President Xi Jinping looks certain to stay on in power beyond  2023. The final roadblock to him retaining his position as the leader of the world’s second-largest economy appears to have been removed by the ruling Communist Party of China.

In a terse 35-word statement on Sunday issued by Xinhua, the mouthpiece of China’s government, the CPC, announced:

“The Communist Party of China Central Committee proposed to remove the expression that the President and Vice-President of the People’s Republic of China shall serve no more than two consecutive terms from the country’s Constitution.”

Further details have yet to emerge. But the decision came just 24 hours before the Party’s powerful Central Committee was due to convene in Beijing for a three-day “plenum” on Monday to approve the leadership line-up for President Xi’s second term.

The proposal is expected to go before legislators at the annual full session of the National People’s Congress, which starts on March 5.

“In theory, he could serve longer than Robert Mugabe but in reality, no one is sure exactly what will happen,” Zhang Lifan, a historian and political commentator, told Reuters in a reference to Zimbabwe’s former President, who spent four decades in office before being ousted last year.

At 64, President Xi would have been required by the country’s constitution to step down after his second term expires.

The legislation was brought in during the 1990s when “Paramount Leader” Deng Xiaoping moved to avoid a repeat of the chaos which had marked Chairman Mao Zedong’s death in 1976.

Still, there have been persistent rumors within Beijing’s inner circle that President Xi would seek to extend his position beyond the traditional two terms before Sunday’s announcement.

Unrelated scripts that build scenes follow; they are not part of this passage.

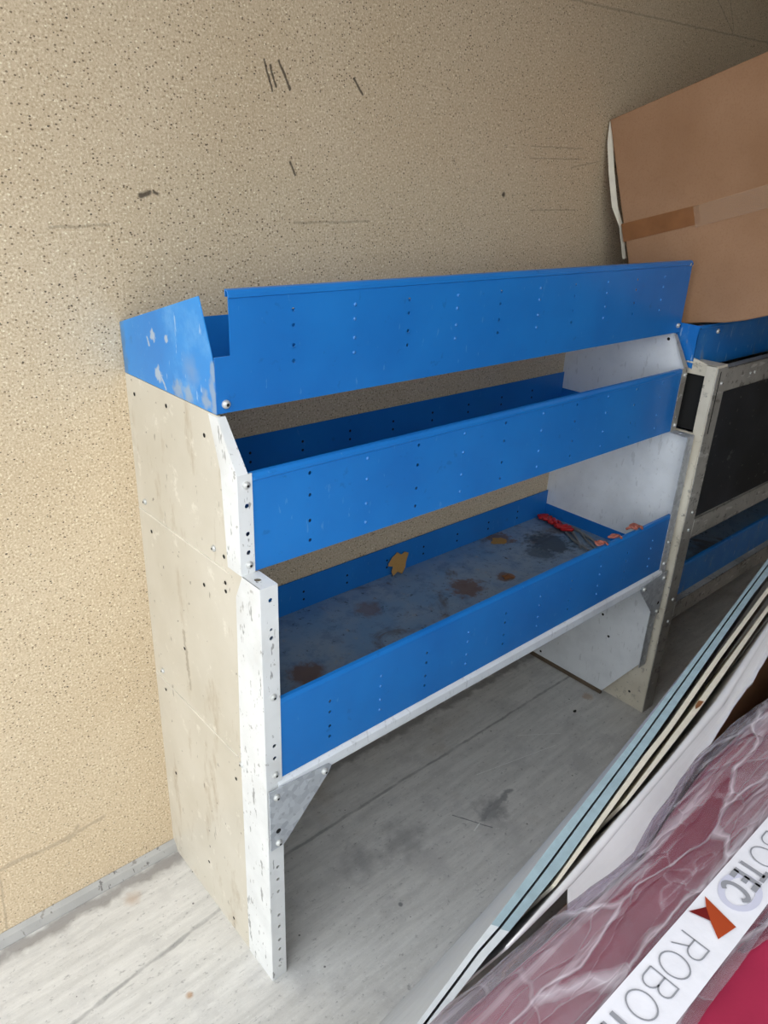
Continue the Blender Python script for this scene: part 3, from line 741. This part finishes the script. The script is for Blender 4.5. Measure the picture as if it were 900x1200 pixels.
# brown cardboard standing under the flap
bm = bmesh.new(); P = [(1.3, -.772), (1.066, -.795), (.74, -.842), (.481, -.886), (.279, -.9045), (.162, -.915), (.08, -.923), (.0, -.928), (-.07, -.929)]
a = [(x, y, z) for z in (.69, .0005) for x, y in (P if z > .1 else P[::-1])]
rows = [[bm.verts.new((x, y+o, z)) for (o, z) in ((0, .69), (-.004, .69), (-.004, .0006), (0, .0006))] for x, y in P]
for r, s in zip(rows, rows[1:]):
    for q in range(4): bm.faces.new([r[q], s[q], s[(q+1)%4], r[(q+1)%4]])
bm.faces.new(rows[0]); bm.faces.new(rows[-1][::-1])
tag(obj('cardboard_sheet', bm, M['darkcard'], None, loc=(.45, -.9, 0)), 'brown cardboard sheet standing in the dark gap beneath the white flap', 'cardboard')

# ---------------------------------------------------------------- dark red package wrapped in plastic film
PK = thing('wrapped_package', 'dark red package wrapped in wrinkled clear plastic with white printed tape', 'package', (.5, -1.25, 0))
bm = bmesh.new(); pr = [(-.9605, .0008), (-.9605, .715), (-.962, .731), (-.967, .742), (-.976, .7475), (-1.0, .7495), (-1.10, .7505), (-1.30, .748), (-1.50, .735), (-1.53, .70), (-1.53, .0008)]
def yoff(x):
    K = [(-.4, .008), (-.15, .012), (0, .006), (.10, -.002), (.18, .012), (.30, .026), (.5, .027), (1.5, .027)]
    for (a, p), (b, q) in zip(K, K[1:]):
        if x <= b: return p+(q-p)*(x-a)/(b-a)
    return K[-1][1]
rows = []
for i in range(61):
    x = -.33+1.75*i/60; rows.append([bm.verts.new((x, y+(yoff(x) if y > -.99 else 0), z)) for y, z in pr])
for r, q in zip(rows, rows[1:]):
    for j in range(len(pr)): bm.faces.new([r[j], q[j], q[(j+1)%len(pr)], r[(j+1)%len(pr)]])
bm.faces.new(rows[0]); bm.faces.new(rows[-1][::-1])
obj('body', bm, M['maroon'], PK, bevel=.004)
bm = bmesh.new(); nu, nv = 320, 60
prof = [(-.9585, .52), (-.9585, .60), (-.9585, .66), (-.9585, .705), (-.9575, .728), (-.958, .744), (-.963, .7515), (-.975, .7555), (-1.0, .7560), (-1.025, .7555), (-1.05, .7552), (-1.078, .7550), (-1.088, .7550)]
def pp(t):
    ln = [0]
    for p, q in zip(prof, prof[1:]): ln.append(ln[-1]+math.dist(p, q))
    s = t*ln[-1]
    for i in range(len(prof)-1):
        if s <= ln[i+1]+1e-9:
            f = (s-ln[i])/(ln[i+1]-ln[i]); return (prof[i][0]+(prof[i+1][0]-prof[i][0])*f, prof[i][1]+(prof[i+1][1]-prof[i][1])*f)
    return prof[-1]
def ridged(v): return 1-abs(noise.noise(v))*2
grid = []
for i in range(nu+1):
    x = -.335+1.5*i/nu; row = []
    for j in range(nv+1):
        y, z = pp(j/nv)
        flat = 1.0 if y > -1.018 else .12
        if y < -1.083: flat = .5
        w = .0042*ridged((x*5, y*30, z*12+2)) + .0022*ridged((x*13+4, y*44, z*30))
        w = (w+.001)*flat
        yy = y+(w*.8 if z < .745 else w*.15)+yoff(x)*max(0, min(1, (y+1.0)/.03))
        if j == nv: yy += .004*noise.noise((x*14, 9, 0))
        zz = z+(w if z > .74 else 0)
        row.append(bm.verts.new((x, yy, zz)))
    grid.append(row)
for i in range(nu):
    for j in range(nv):
        f = bm.faces.new([grid[i][j], grid[i+1][j], grid[i+1][j+1], grid[i][j+1]]); f.smooth = True
obj('plastic_film', bm, M['film'], PK, recalc=True)
bm = bmesh.new(); nu2 = 60                             # loose tail of film on the right side of the tape
for i in range(nu2):
    x0, x1 = .07+i*.012, .07+(i+1)*.012
    def q(x, f): 
        ww = .10*min(1, (x-.06)/.12)*(.6+.4*abs(math.sin(x*31)))
        return (x, -1.080-ww*f*.55, .7535+.006*max(0, noise.noise((x*26, f*6, 0)))+.0025*noise.noise((x*80, f*22, 1)))
    for j in range(10):
        f = bm.faces.new([bm.verts.new(p) for p in (q(x0, j/10), q(x1, j/10), q(x1, (j+1)/10), q(x0, (j+1)/10))]); f.smooth = True
bmesh.ops.remove_doubles(bm, verts=bm.verts[:], dist=1e-6)
obj('plastic_film', bm, M['film'], PK, recalc=True)
# printed packing tape
TZ = .7575
bm = bmesh.new()
for i in range(120):
    x0, x1 = -.335+i*.0115, -.335+(i+1)*.0115
    zz = lambda x, y: TZ+.0006*noise.noise((x*26, y*60, 0))
    ys = [-1.0295-.0475*q/6 for q in range(7)]
    for ya, yb in zip(ys, ys[1:]):
        f = bm.faces.new([bm.verts.new(p) for p in ((x0, ya, zz(x0, ya)), (x0, yb, zz(x0, yb)), (x1, yb, zz(x1, yb)), (x1, ya, zz(x1, ya)))]); f.smooth = True
bmesh.ops.remove_doubles(bm, verts=bm.verts[:], dist=1e-6)
tp = obj('packing_tape', bm, M['tapewhite'], PK)
# lettering on the tape: reading direction is -x, letter tops point to -y; units: 1 = letter height
LH = .0265; YB = -1.0375
def stroke(bm, pts, w, lvl=0):
    """pts in letter units -> flat ribbon on the tape"""
    Q = [Vector((p[0], p[1])) for p in pts]; n = len(Q); closed = (Q[0]-Q[-1]).length < 1e-6
    L, R = [], []
    for i, p in enumerate(Q):
        a = Q[i-1] if i else (Q[-2] if closed else Q[0]); b = Q[i+1] if i < n-1 else (Q[1] if closed else Q[-1])
        d1 = (p-a) if (p-a).length > 1e-9 else (b-p); d2 = (b-p) if (b-p).length > 1e-9 else (p-a)
        d = (d1.normalized()+d2.normalized()); d = d.normalized() if d.length > 1e-6 else d1.normalized()
        nn = Vector((-d.y, d.x)); k = 1/max(.5, d.dot(d1.normalized()))
        L.append(p+nn*w/2*k); R.append(p-nn*w/2*k)
    P3 = lambda q: (q.x, q.y, TZ+.0012+lvl*.0002)
    for i in range(n-1): quad(bm, [P3(L[i]), P3(R[i]), P3(R[i+1]), P3(L[i+1])])
def glyph(bm, ch, x, w, wid, lean=0.0, lvl=0):
    """x = where the glyph starts (reading towards -x)"""
    T_ = lambda u, v: (x-u*wid*LH-(v*lean*LH), YB-v*LH)
    arc = lambda cx, cy, rx, ry, a0, a1, k=16: [(cx+rx*math.cos(math.radians(a0+(a1-a0)*i/k)), cy+ry*math.sin(math.radians(a0+(a1-a0)*i/k))) for i in range(k+1)]
    G = {'R': [[(0, 0), (0, 1), (.55, 1)]+arc(.55, .74, .42, .26, 90, -90, 10)+[(0, .48)], [(.5, .48), (.98, 0)]],
         'O': [arc(.5, .5, .5, .5, 0, 360, 28)],
         'B': [[(0, 0), (0, 1), (.5, 1)]+arc(.5, .76, .36, .24, 90, -90, 8)+[(0, .52)], [(.5, .52)]+arc(.55, .26, .42, .26, 90, -90, 8)+[(0, 0)]],
         'T': [[(0, .93), (1, .93)], [(.5, .93), (.5, 0)]],
         'E': [[(.1, 0), (.1, 1)], [(.1, .91), (.9, .91)], [(.1, .5), (.75, .5)], [(.1, .09), (.9, .09)]],
         'C': [arc(.55, .5, .45, .45, 45, 315, 20)]}[ch]
    for s in G: stroke(bm, [T_(*p) for p in s], w, lvl)
def word(start):
    """one repeat: arrow mark, then ROBO in outline and TEC in bold; start = x of the arrow's middle"""
    bm = bmesh.new()
    x = start-.034
    for ch, wd in (('R', .72), ('O', .9), ('B', .72), ('O', .9)):
        glyph(bm, ch, x, .0015, wd); x -= wd*LH+.0055
    for ch, wd, w in (('T', .62, .0046), ('E', .55, .0054), ('C', .62, .0046)):
        glyph(bm, ch, x, w, wd, 0, 1); x -= wd*LH+.0035
    obj('lettering', bm, M['ink'], tp, recalc=False)
    z = TZ+.0016; s = start-.079
    P = lambda l: [(p[0]+s, p[1]-.001, z) for p in l]
    bm = bmesh.new(); quad(bm, P([(.096, -1.033), (.080, -1.043), (.062, -1.063), (.087, -1.068), ])); obj('arrow_mark', bm, M['orange'], tp, recalc=False)
    bm = bmesh.new(); bm.faces.new([bm.verts.new((p[0], p[1], p[2]+.0001)) for p in P([(.068, -1.031), (.0855, -1.0395), (.0745, -1.0495)])]); obj('arrow_mark', bm, M['darkred'], tp, recalc=False)
for k in range(-1, 4): word(.079+.235*k)
for cx in (-.106, .129, .364, .599, .834):
    bm = bmesh.new(); arc = [(cx+.023*math.cos(t), -1.0535+.0155*math.sin(t)) for t in [i*2*math.pi/28 for i in range(29)]]
    stroke(bm, arc, .0065, -2)
    obj('pale_ring', bm, M['inkpale'], tp, recalc=False)

# ---------------------------------------------------------------- small things lying in the lower tray
zt = .4925
def scrap(label, c, r, mat, cat, seed, up=0.0, tilt=None):
    rnd = random.Random(seed); bm = bmesh.new(); k = 11
    pts = [(c[0]+r*rnd.uniform(.55, 1.1)*math.cos(i*2*math.pi/k)*1.3, c[1]+r*rnd.uniform(.55, 1.1)*math.sin(i*2*math.pi/k)) for i in range(k)]
    ctr_t = bm.verts.new((c[0], c[1], c[2]+.003+up)); ring = [bm.verts.new((x, y, c[2]+.0012+up*rnd.random())) for x, y in pts]; low = [bm.verts.new((x, y, c[2]+.0003)) for x, y in pts]
    for i in range(k):
        bm.faces.new([ctr_t, ring[i], ring[(i+1)%k]]); bm.faces.new([ring[i], low[i], low[(i+1)%k], ring[(i+1)%k]])
    bm.faces.new(low[::-1])
    return tag(obj('paper_scrap', bm, M[mat], None, loc=(c[0], c[1], c[2])), label, cat)
# torn scrap standing against the tray's back
bm = bmesh.new(); rnd = random.Random(4)
pts = [(.612, .497), (.628, .503), (.641, .494), (.655, .508), (.660, .520), (.672, .538), (.660, .544), (.648, .540), (.636, .549), (.618, .541), (.604, .530), (.601, .524), (.616, .519), (.609, .508)]
prism(bm, [(x, -.0085-(.548-z)*.28, z) for x, z in pts], (0, -.0012, .0006))
tag(obj('paper_scrap', bm, M['scrap'], None, loc=(.635, -.02, zt)), 'torn orange-brown paper scrap leaning on the back of the lower blue tray', 'scrap')
scrap('flat brown paper scrap near the back right of the lower blue tray', (.985, -.045, zt), .022, 'scrap', 'scrap', 3)
scrap('small dark brown scrap behind the front board of the lower blue tray', (.845, -.195, zt), .016, 'browntape', 'scrap', 9, .002)
def cord(name, label, cat, pts, r, mat, group=None, k=8):
    bm = bmesh.new(); P = [Vector(p) for p in pts]; out = []
    for i in range(len(P)-1):
        p0, p1, p2, p3 = P[max(i-1, 0)], P[i], P[i+1], P[min(i+2, len(P)-1)]
        for s in range(6):
            t = s/6; out.append(.5*((2*p1)+(p2-p0)*t+(2*p0-5*p1+4*p2-p3)*t*t+(3*p1-p0-3*p2+p3)*t**3))
    out.append(P[-1]); tube(bm, out, r, 0, k)
    return tag(obj(name, bm, M[mat], None, loc=P[0]), label, cat, group)
rnd = random.Random(12)
pts = []
for i in range(26):
    t = i/25; pts.append((1.195-.012*t+.014*math.sin(i*1.9), -.025-.115*t+.012*math.cos(i*2.3), zt+.0075+.008*abs(math.sin(i*1.3))))
cord('cord_bundle', 'tangled bright red cord in the far right corner of the lower blue tray', 'cord', pts, .0052, 'red')
pts = [(1.205-.008*math.sin(i*2.1), -.018-.03*i/6-.01*math.cos(i*1.7), zt+.005+.004*(i % 2)) for i in range(9)]
for i, (a, b, r) in enumerate([((1.195, -.135, zt), (1.125, -.215, zt), .0045), ((1.175, -.13, zt), (1.13, -.235, zt), .0040), ((1.215, -.12, zt), (1.175, -.25, zt), .0050), ((1.205, -.16, zt), (1.15, -.265, zt), .0035)]):
    a = Vector(a); b = Vector(b); mid = (a+b)/2+Vector((.006*(-1)**i, .004, 0)); r0 = r
    up = Vector((0, 0, r0+.0006)); 
    nm = ['longest grey stick lying by the red cord', 'grey stick crossing toward the front board beside red cord', 'thick grey stick lying along the right end of the lower tray', 'thin grey stick nearest the orange ties in the lower tray'][i]
    cord('grey_stick', nm, 'stick', [a+up, mid+up, b+up], lambda t, r0=r0: r0*(1-.35*t), 'greyrub', 'grey sticks in the lower tray')
for i, (x, lab) in enumerate([(.905, 'orange tie knotted on the lower tray rim, nearest the grey sticks'), (.962, 'middle one of three orange ties on the lower tray rim'), (1.045, 'rightmost orange tie on the rim of the lower blue tray')]):
    s = 1.25 if i == 2 else 1.0
    rnd = random.Random(40+i)
    pts = [(x+s*(.009*math.cos(t*1.9+i)-.004+.0022*t), -.3925+s*.0065*math.sin(t*1.7), .6395+s*(.003+.006*abs(math.sin(t*1.3+i)))+rnd.uniform(-.001, .001)) for t in range(9)]
    pts += [(x+s*.020, -.396-.002*i, .640+s*.004), (x+s*.026, -.4005, .638)]
    cord('orange_tie', lab, 'tie', pts, .0026*s, 'rope', 'orange ties on the tray rim')
# grit on the floor
for i, (x, y, r, lab) in enumerate([(1.11, -.289, .006, 'dark chip lying on the floor in front of the right white panel')]):
    bm = bmesh.new(); pts = [(x+r*random.uniform(.7, 1.3)*math.cos(k), y+r*.6*random.uniform(.7, 1.3)*math.sin(k), .0004) for k in [j*2*math.pi/7 for j in range(7)]]
    prism(bm, pts, (.001, 0, .003)); tag(obj('floor_chip', bm, M['hole'], None, loc=(x, y, 0)), lab, 'debris')
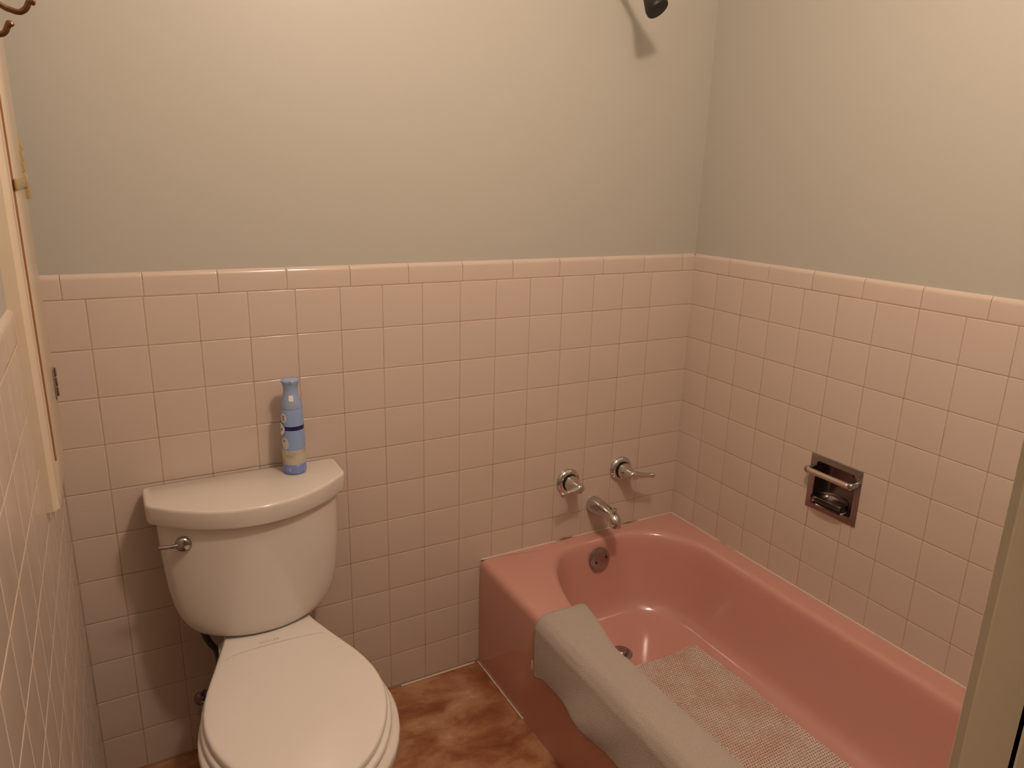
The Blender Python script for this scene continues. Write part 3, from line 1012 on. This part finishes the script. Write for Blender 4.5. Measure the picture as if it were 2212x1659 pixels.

During the 19th National Congress of the Communist Party of China in Beijing’s Great Hall of the People last October, his ideology, or the “Xi Jinping Thought on Socialism with Chinese Characteristics for a New Era,” was at the forefront of his speech.

It is now highly likely it will be enshrined in the CPC’s constitution.

“Xi Jinping has designs on a very long tenure in office — or he is doing a good impression of someone who does,” Jude Blanchette, a China politics expert with the Conference Board in Beijing, told the Financial Times. “We’re witnessing the direct dismantling of the Deng-era project to normalize Chinese politics and to guard against the return of a Mao Zedong.”

Already President Xi holds all the levers of State as General Secretary of the CPC and Chairman of the Central Military Commission.

There is also no one waiting in the wings to take over from him after spending the past five years consolidating his power over China’s government bureaucracy and armed forces with the help of a high-profile anti-corruption campaign.

At least thousands of senior officials have been arrested or forced to retire with analysts pointing out that many were direct political adversaries.

“President Xi now controls all the economic, political and military power in China and is even more powerful than Mao,” Johnny Lau Yui-siu, a political commentator, told RTHK, the public broadcasting service of Hong Kong.

Indeed, how this will unfold in the months ahead will not only determine President Xi’s fate, but the direction China will take in the next decade.